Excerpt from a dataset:
#####

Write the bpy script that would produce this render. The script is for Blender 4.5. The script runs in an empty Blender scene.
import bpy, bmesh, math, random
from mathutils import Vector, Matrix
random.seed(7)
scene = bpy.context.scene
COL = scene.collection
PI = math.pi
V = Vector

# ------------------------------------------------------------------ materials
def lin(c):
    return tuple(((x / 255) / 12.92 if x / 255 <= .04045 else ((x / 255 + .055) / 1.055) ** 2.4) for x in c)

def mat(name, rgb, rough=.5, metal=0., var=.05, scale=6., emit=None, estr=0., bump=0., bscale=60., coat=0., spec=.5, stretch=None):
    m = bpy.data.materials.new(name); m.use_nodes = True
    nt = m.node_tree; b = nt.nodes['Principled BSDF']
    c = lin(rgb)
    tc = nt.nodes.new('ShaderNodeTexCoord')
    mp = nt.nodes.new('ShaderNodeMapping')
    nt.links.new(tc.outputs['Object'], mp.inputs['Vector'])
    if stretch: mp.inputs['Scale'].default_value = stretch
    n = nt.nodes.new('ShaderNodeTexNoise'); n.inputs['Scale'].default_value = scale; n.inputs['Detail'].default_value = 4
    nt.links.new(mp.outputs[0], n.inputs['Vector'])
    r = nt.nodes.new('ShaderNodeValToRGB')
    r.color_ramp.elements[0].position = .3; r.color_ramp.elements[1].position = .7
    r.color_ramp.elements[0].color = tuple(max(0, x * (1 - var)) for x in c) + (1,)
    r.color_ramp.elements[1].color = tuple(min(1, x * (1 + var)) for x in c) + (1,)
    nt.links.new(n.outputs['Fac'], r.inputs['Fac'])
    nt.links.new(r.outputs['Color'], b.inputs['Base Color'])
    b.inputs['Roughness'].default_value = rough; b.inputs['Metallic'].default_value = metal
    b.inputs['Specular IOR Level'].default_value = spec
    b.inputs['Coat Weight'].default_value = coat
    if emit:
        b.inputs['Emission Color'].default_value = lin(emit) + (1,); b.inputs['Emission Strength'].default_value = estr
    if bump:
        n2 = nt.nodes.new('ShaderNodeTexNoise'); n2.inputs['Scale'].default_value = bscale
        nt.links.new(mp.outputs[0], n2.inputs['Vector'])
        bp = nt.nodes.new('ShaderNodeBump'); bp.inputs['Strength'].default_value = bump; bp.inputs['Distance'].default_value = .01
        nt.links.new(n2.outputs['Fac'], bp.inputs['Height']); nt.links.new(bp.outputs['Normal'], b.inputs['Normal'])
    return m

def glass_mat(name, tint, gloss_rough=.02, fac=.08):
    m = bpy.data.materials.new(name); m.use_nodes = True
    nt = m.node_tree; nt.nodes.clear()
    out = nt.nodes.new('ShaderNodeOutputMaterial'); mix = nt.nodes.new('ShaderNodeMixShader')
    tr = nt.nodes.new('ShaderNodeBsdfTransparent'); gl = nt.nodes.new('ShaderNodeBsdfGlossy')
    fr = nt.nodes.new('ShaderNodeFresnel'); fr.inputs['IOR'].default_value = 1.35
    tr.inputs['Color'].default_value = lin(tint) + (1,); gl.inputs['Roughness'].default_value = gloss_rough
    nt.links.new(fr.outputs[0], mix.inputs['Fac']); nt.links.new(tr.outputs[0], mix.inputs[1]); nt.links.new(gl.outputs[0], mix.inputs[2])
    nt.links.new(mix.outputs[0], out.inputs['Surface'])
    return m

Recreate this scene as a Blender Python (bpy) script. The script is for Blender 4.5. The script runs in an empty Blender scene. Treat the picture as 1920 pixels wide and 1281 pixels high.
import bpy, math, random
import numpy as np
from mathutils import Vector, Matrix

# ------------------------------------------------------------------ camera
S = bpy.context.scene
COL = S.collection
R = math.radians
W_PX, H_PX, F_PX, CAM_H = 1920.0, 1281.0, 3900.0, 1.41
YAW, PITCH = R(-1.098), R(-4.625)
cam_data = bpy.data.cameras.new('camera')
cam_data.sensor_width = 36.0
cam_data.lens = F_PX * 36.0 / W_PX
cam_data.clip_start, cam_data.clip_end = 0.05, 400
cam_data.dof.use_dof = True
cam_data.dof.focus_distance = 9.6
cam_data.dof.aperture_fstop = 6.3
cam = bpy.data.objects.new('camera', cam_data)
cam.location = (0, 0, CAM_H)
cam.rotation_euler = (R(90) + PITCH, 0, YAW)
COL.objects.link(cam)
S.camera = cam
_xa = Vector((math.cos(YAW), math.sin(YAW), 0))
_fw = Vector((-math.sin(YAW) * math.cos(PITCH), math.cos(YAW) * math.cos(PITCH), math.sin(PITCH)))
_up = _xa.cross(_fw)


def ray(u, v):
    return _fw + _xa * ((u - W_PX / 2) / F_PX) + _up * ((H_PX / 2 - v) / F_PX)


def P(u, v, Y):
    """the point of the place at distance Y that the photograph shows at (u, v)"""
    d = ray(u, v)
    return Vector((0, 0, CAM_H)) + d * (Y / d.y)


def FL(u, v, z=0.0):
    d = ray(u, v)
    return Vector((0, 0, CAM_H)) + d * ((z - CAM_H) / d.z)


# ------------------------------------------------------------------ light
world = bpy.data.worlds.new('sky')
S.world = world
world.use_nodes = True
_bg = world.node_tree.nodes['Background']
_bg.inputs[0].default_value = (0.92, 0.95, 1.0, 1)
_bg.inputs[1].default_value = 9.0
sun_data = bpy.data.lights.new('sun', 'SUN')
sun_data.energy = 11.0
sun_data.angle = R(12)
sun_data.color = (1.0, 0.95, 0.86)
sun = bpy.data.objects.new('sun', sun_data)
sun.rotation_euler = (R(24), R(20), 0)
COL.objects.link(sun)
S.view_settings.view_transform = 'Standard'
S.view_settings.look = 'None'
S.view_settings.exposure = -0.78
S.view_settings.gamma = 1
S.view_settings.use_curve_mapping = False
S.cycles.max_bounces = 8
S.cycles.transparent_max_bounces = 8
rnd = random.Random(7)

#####

> _Job_
Write out a verbatim copy of the data, beginning with its first line and ending with the line that contains "return tuple(((x /".

> _Answer to the problem_
Write the bpy script that would produce this render. The script is for Blender 4.5. The script runs in an empty Blender scene.
import bpy, bmesh, math, random
from mathutils import Vector, Matrix
random.seed(7)
scene = bpy.context.scene
COL = scene.collection
PI = math.pi
V = Vector

# ------------------------------------------------------------------ materials
def lin(c):
    return tuple(((x / 255) / 12.92 if x / 255 <= .04045 else ((x / 255 + .055) / 1.055) ** 2.4) for x in c)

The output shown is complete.